In one of my classes, I developed an experiment exploring the cognitive basis of language and how it may have arisen from universal sound symbolism: a question never quantitatively tested before. The experimental design was only possible because it was informed by linguistics, philosophy, culture, psychology, neuroscience, physics, statistics, and art. I had to understand the physical fundamentals of visual perception and have the creative skill to make appropriate stimuli, and only from a multiplicity of understandings could we have even theorized the experiment, much less conducted it.

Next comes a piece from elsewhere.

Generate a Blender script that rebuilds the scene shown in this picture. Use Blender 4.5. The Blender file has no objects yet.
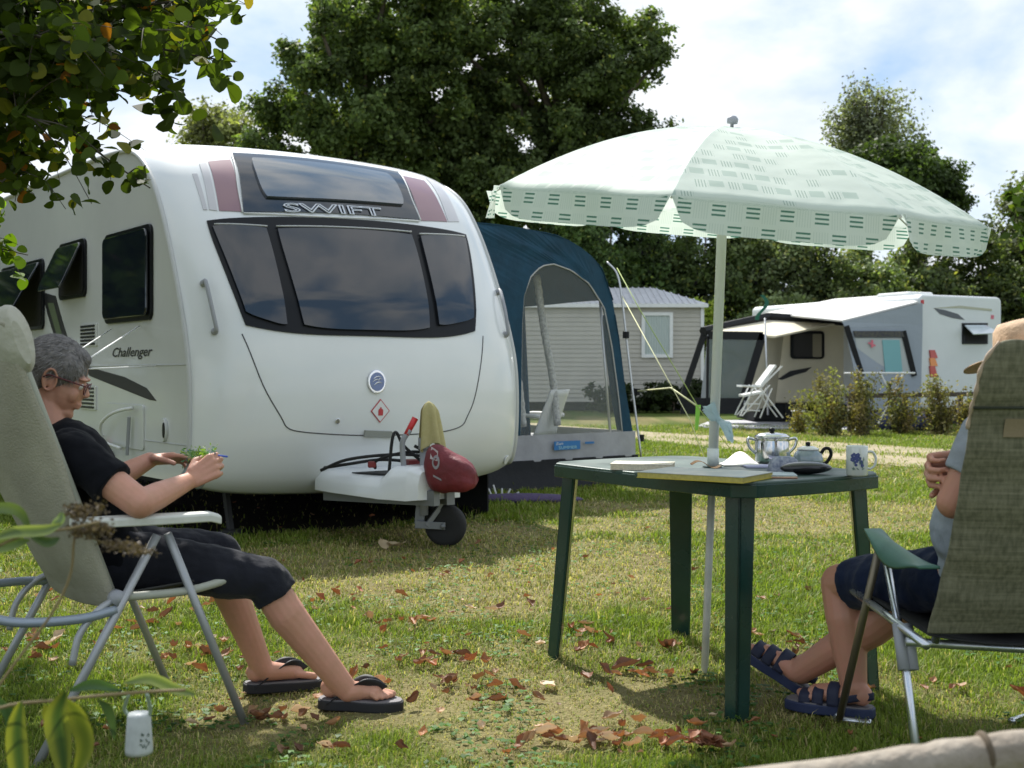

Designers refuse to specialize. They learn continually and have an insatiable curiosity. They solve problems from every angle, test all kinds of strategies, can weigh their value, and practically implement solutions. As we strive to create this university that breaks the assembly-line stereotype of higher education, we are all designers. The multidisciplinary mind, the mind of a designer, will position us to ask new questions and find the true solutions that our world needs.